The bill is one of the three full-year funding plans that Republicans have been looking to pass as part of a minibus some are hopeful will ride alongside a stopgap this month. The two bills include annual funding plans for the Department of Veterans Affairs and the legislative branch operations.
This week, top Republicans pushed for what they’ve described as a “formal conference” to negotiate the funding bills. Cole also told reporters such a move would allow for more involvement from members.
“A formal one, everybody’s involved,” he said. “You get a much better reflection.”

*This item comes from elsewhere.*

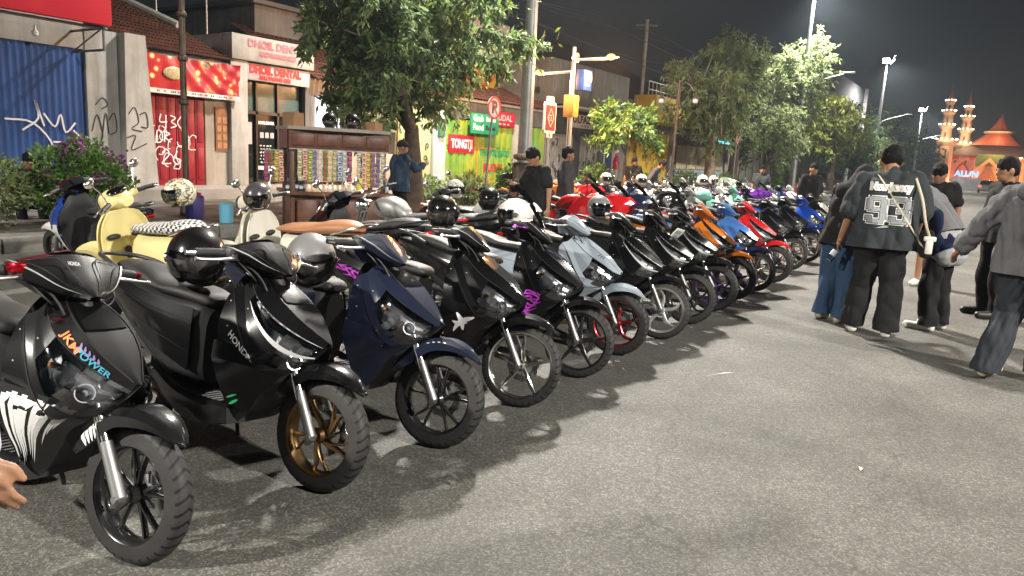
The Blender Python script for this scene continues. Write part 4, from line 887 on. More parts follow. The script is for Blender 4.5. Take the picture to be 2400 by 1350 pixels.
def patterned(name, c1, c2, sc=28., w=.08):
    if name in MATS: return MATS[name]
    m = bpy.data.materials.new(name); m.use_nodes = True; nt = m.node_tree; b = nt.nodes['Principled BSDF']; tc = nod(nt, 'ShaderNodeTexCoord')
    n = nod(nt, 'ShaderNodeTexNoise', Scale=sc, Detail=1.); nt.links.new(tc.outputs['Object'], n.inputs['Vector'])
    a = nod(nt, 'ShaderNodeMath', operation='SUBTRACT'); a.inputs[1].default_value = .5; nt.links.new(n.outputs[0], a.inputs[0]); c = nod(nt, 'ShaderNodeMath', operation='ABSOLUTE'); nt.links.new(a.outputs[0], c.inputs[0])
    l = nod(nt, 'ShaderNodeMath', operation='LESS_THAN'); l.inputs[1].default_value = w * .5; nt.links.new(c.outputs[0], l.inputs[0])
    mx = nod(nt, 'ShaderNodeMix', data_type='RGBA'); mx.inputs[6].default_value = (*c1, 1); mx.inputs[7].default_value = (*c2, 1); nt.links.new(l.outputs[0], mx.inputs[0]); nt.links.new(mx.outputs[2], b.inputs['Base Color'])
    b.inputs['Roughness'].default_value = .3; b.inputs['Coat Weight'].default_value = .8; MATS[name] = m
    return m
def checker(name, c1, c2, sc):
    if name in MATS: return MATS[name]
    m = bpy.data.materials.new(name); m.use_nodes = True; nt = m.node_tree; b = nt.nodes['Principled BSDF']; tc = nod(nt, 'ShaderNodeTexCoord'); ch = nod(nt, 'ShaderNodeTexChecker', Scale=sc)
    ch.inputs['Color1'].default_value = (*c1, 1); ch.inputs['Color2'].default_value = (*c2, 1); nt.links.new(tc.outputs['Object'], ch.inputs['Vector']); nt.links.new(ch.outputs[0], b.inputs['Base Color']); b.inputs['Roughness'].default_value = .45; MATS[name] = m
    return m
PYEL = paint('paint_cream_yellow', (.66, .58, .27), 0, .4, .5); PCREAM = paint('paint_ivory', (.62, .60, .52), 0, .4, .5); PMINT = paint('paint_mint', (.17, .42, .34), 0, .35); PSILV = paint('paint_silver', (.34, .34, .33), .6, .35)
PPUR = paint('paint_purple', (.09, .02, .2), .3, .3)
BR = 'scooters and motorcycles in the rows behind'
retro('cream yellow retro scooter with black and white checkered seat', (-6.66, 3.50), 180, PYEL, checker('seat_checker', (.66, .65, .62), (.02, .02, .02), 36.), steer=25)
retro('ivory retro scooter with tan brown seat in front of the snack kiosk', (-6.10, 4.38), 190, PCREAM, mat('tan_vinyl', (.33, .15, .065), .5, bump=.2, bscale=120), steer=10, mirrors=True)
T, D, SM, O = scooter('blue, white and black scooter facing the kerb beside the flowering bush', (-8.45, 3.95), 183, 'vario', PDBLUE, ('blk8', RB, 'bent5', .044, .19), steer=10, mirrors=False, group=BR, detail=3, alt={'front_fender': PWHITE, 'lower_cowl': PWHITE, 'handlebar_cover': PB, 'side_panel': PB, 'skirt': PB})
T, D, SM, O = scooter('black scooter with chrome mirrors facing the kiosk', (-6.15, 5.35), 184, 'beat', PB, ('blk8', RB, 'bent5', .044, .19), steer=10, mirrors=True, group=BR, detail=2)
moto('naked', 'naked motorcycle with grey fuel tank behind the black helmets', (-6.35, 6.25), 182, PSILV)
T, D, SM, O = scooter('black scooter nearest the crouching man', (-6.25, 7.15), 182, 'vario', PB, ('blk8', RB, 'bent5', .044, .19), steer=10, mirrors=True, group=BR, detail=2)
moto('sport', 'white and black sport motorcycle at the photographing man’s feet'.replace('’', ''), (-4.55, 7.55), 12, PWHITE)
# beyond the photographer: mixed machines, two rows deep
LEFT = [
 ('sport', 'red faired motorcycle nearest in the row behind the grey helmet', (-4.65, 9.75), 10, PRED), ('sport', 'second red faired motorcycle with dark windscreen', (-4.75, 10.75), 8, PRED),
 ('naked', 'naked motorcycle with dull silver tank behind the two red ones', (-4.7, 12.5), 6, PSILV), ('sport', 'dark blue faired motorcycle after the two red ones', (-4.8, 11.6), 8, PNAVYF),
 ('naked', 'naked motorcycle with mint green tank', (-4.7, 15.6), 6, PMINT), ('sport', 'black faired motorcycle in the second row beside the silver tank', (-4.9, 13.4), 8, PB), ('beat', 'silver scooter in the second row before the mint tank', (-4.7, 14.4), 4, PSILV),
 ('vario', 'white scooter in the second row just past the mint tank', (-4.8, 16.6), 4, PWHITE), ('beat', 'mint green scooter in the second row', (-4.8, 17.6), 4, PMINT), ('beat', 'black scooter in the second row past the mint scooter', (-4.8, 18.6), 4, PB),
 ('sport', 'purple faired motorcycle in the second row', (-4.9, 19.7), 8, PPUR), ('vario', 'pale grey scooter in the second row beyond the purple motorcycle', (-4.8, 20.8), 4, PGREY), ('beat', 'navy scooter in the second row, last but two', (-4.8, 22.0), 4, PNAVYF), ('vario', 'white scooter in the second row, last but one', (-4.8, 23.2), 4, PWHITE), ('beat', 'red scooter at the far end of the second row', (-4.8, 24.4), 4, PRED),
 ('sport', 'orange faired motorcycle in the third row beside the patterned white helmet', (-7.0, 13.0), 14, PORG), ('sport', 'black faired motorcycle in the third row next to the orange one', (-6.9, 11.9), 14, PB), ('sport', 'red faired motorcycle in the third row under white helmets', (-7.0, 14.2), 14, PRED),
 ('naked', 'naked black motorcycle in the third row', (-7.0, 15.4), 10, PB), ('beat', 'navy scooter in the third row', (-7.0, 16.6), 6, PNAVYF), ('vario', 'silver scooter in the third row beside the navy one', (-7.0, 17.7), 6, PSILV), ('beat', 'white scooter in the third row with a helmet on it', (-7.0, 18.9), 6, PWHITE),
 ('vario', 'black scooter in the third row under the patterned cover side', (-7.0, 20.2), 6, PB), ('beat', 'pale grey scooter in the third row', (-7.0, 21.4), 6, PGREY), ('beat', 'black scooter third from the far end of the third row', (-7.0, 22.7), 6, PB), ('vario', 'silver scooter second from the far end of the third row', (-7.0, 24.1), 6, PSILV), ('beat', 'black scooter at the far end of the third row', (-7.0, 25.5), 6, PB),
 ('beat', 'black scooter in the front row past the deep blue one', (-2.6, 15.5), 4, PB), ('vario', 'silver scooter in the front row behind the woman in black', (-2.6, 16.8), 4, PSILV), ('beat', 'black scooter in the front row, third from its far end', (-2.6, 18.2), 4, PB), ('vario', 'white scooter in the front row, second from its far end', (-2.6, 19.7), 4, PWHITE), ('beat', 'blue scooter at the far end of the front row', (-2.6, 21.2), 4, PDBLUE),
 ('beat', 'purple-blue scooter beyond the second row beside the standing man', (-4.8, 26.2), 4, PPUR), ('vario', 'black scooter in the fourth row under the tree', (-8.9, 22.2), 8, PB), ('beat', 'silver scooter in the fourth row under the tree', (-8.9, 23.6), 8, PSILV), ('beat', 'white scooter in the fourth row under the tree', (-8.9, 25.2), 8, PWHITE)]
for kind, lb, loc, rz, pm in LEFT:
    if kind in ('sport', 'naked'): moto(kind, lb, loc, rz, pm)
    else: scooter(lb, loc, rz, kind, pm, ('blk8', RB, 'bent5', .044, .19), steer=random.uniform(4, 14), mirrors=random.random() < .5, group=BR, detail=1)
# a black motorcycle standing on the open road behind the walker
moto('naked', 'black motorcycle standing on the open road behind the walking person', (.55, 9.6), 200, PB)
# helmets
HB = paint('helmet_black', (.004, .004, .004)); HW = patterned('helmet_white_print', (.66, .64, .56), (.05, .05, .05), 30., .06); HG = mat('helmet_grey_matt', (.16, .16, .16), .45, coat=.3); HI = patterned('helmet_cream_print', (.60, .55, .40), (.10, .09, .07), 24., .10); HWP = paint('helmet_white', (.66, .65, .62))
CLV = lensmat('clear_visor', (.82, .82, .8), .22)
helmet('black open helmet with clear visor on the seat of the bronze-wheeled scooter', (-3.18, 2.10, .80), -35, HB, CLV, size=1.12)
helmet('grey open helmet with large clear visor hung at the navy scooter', (-3.06, 2.70, .76), -42, HG, CLV, size=1.1, tilt=12)
helmet('plain dark grey helmet hung on the bars of the ivory scooter', (-5.38, 4.16, .93), -60, mat('helmet_dark_grey', (.05, .05, .052), .3, coat=.7), DLENS, full=False, size=.92, tilt=15)
helmet('cream printed helmet with black front beside the yellow scooter', (-6.04, 3.86, .90), -112, HI, DLENS, tilt=10)
helmet('white printed full helmet nearest the kiosk seller', (-5.82, 7.50, .91), -35, HW, DLENS, True)
helmet('black helmet with clear visor above the purple-tailed scooter', (-4.02, 5.02, .84), -45, HB, CLV, size=1.15)
helmet('glossy black full helmet between the mirrors and the crouching man', (-5.08, 7.22, .83), -40, HB, DLENS, True, size=1.1)
helmet('white helmet on the seat behind the purple-flame scooter', (-3.72, 5.72, .82), -130, HWP, DLENS, size=1.15)
helmet('satin grey half helmet in front of the red faired motorcycles', (-3.82, 7.62, .84), -30, HG, DLENS, size=1.05)
helmet('white printed helmet on the orange faired motorcycle', (-6.9, 14.0, 1.0), -30, HW, DLENS, True); helmet('plain white helmet next to the printed one in the third row', (-6.5, 14.9, 1.0), -30, HW, DLENS, True)
helmet('white and orange helmet in the third row near the far lamp post', (-6.6, 19.1, .98), -30, HWP, DLENS, True, size=1.1); helmet('white helmet at the far end of the third row', (-6.9, 20.9, .98), -30, HWP, DLENS)

# ------------------------------------------------------------------ shop row along the pavement
PLW = mat('plaster_white', (.46, .455, .43), .8, vary=.32, vscale=1.6, bump=.25, bscale=18, dark=(.33, .325, .30), streak=0.3)
PLG = mat('plaster_grey', (.20, .20, .195), .85, vary=.35, vscale=1.1, bump=.3, bscale=14, streak=0.45)
PLB = mat('plaster_beige', (.42, .37, .31), .8, vary=.25, vscale=1.5, bump=.2, bscale=18, streak=0.35)
CONCW = mat('raw_concrete', (.17, .165, .15), .9, vary=.4, vscale=.8, bump=.4, bscale=10, streak=0.5)
DKG = mat('wall_dark_grey', (.050, .056, .066), .8, vary=.3, vscale=1.2, bump=.2, bscale=12, streak=0.4)
TERR = mat('terracotta', (.155, .055, .032), .8, vary=.5, vscale=3., bump=.3, bscale=30)
BLUES = mat('shutter_blue', (.018, .075, .26), .5, .1, vary=.45, vscale=1.2, rvary=.15, streak=0.45)
REDM = mat('door_red', (.30, .010, .022), .5, vary=.25, vscale=2., streak=0.35)
REDS = mat('sign_red', (.48, .012, .03), .45)
GLS = mat('shop_glass', (.012, .014, .015), .06, coat=1.)
TEALG = mat('transom_glass', (.07, .12, .115), .12, coat=.6)
FRAME = mat('frame_black', (.015, .015, .015), .4)
INK = mat('spray_black', (.015, .015, .017), .6); SPW = mat('spray_white', (.62, .60, .60), .6)
SHGREY = mat('shutter_grey', (.34, .34, .32), .55, .1, vary=.35, vscale=1.5, streak=0.45)
YELM = mat('shop_yellow', (.56, .37, .028), .55, vary=.2, vscale=1.2, streak=0.3); LIME = mat('door_lime', (.36, .42, .02), .55, vary=.3, vscale=1.0, dark=(.10, .30, .06), streak=0.3); PALEG = mat('door_pale_green', (.46, .55, .30), .6, vary=.15, vscale=1., streak=0.3)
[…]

“If you do an informal one, basically, it’s the subcommittee chairmen negotiating, the Big Four, sorting it out,” he said, referring to the four top funding negotiators in the House and Senate on both sides of the aisle. “I would prefer much more member involvement, and I know the Speaker would.”
Congress is facing a tight crunch on legislative time. Cole also acknowledged the timing constraints the Senate could face as part of the process.
“I don’t think that’s a reasonable possibility, because time,” Sen. John Kennedy (R-La.), a senior appropriator, told The Hill on Tuesday when asked about hopes of conferencing three funding bills to pass by the end of the month.
Sen. John Hoeven (R-N.D.), the upper chamber’s funding chief overseeing USDA funding, said Tuesday that discussions are ongoing at the staff level in both chambers when asked about the chances of a bicameral deal on his subcommittee’s annual funding plan.
“Our staffs are working on it right now, OK, and trying to find out all the areas of agreement between our bill and theirs and any disagreement, and if we can include them, that’d be great.”
“But yeah, I think it’s going to be challenging,” he said.
With less than 20 days standing between Congress and the month’s end, tensions only seem to be rising.
In recent days, Democrats have warned their GOP colleagues not to expect a similar outcome for this month’s funding to what Washington witnessed in March — when Senate Democrats took a beating from their base for helping Republicans pass a GOP-crafted plan to keep the government open through early fall.
“What the Republicans have proposed is not good enough to meet the needs of the American people and not good enough to get our votes,” Senate Minority Leader Chuck Schumer (D-N.Y.) told reporters Wednesday.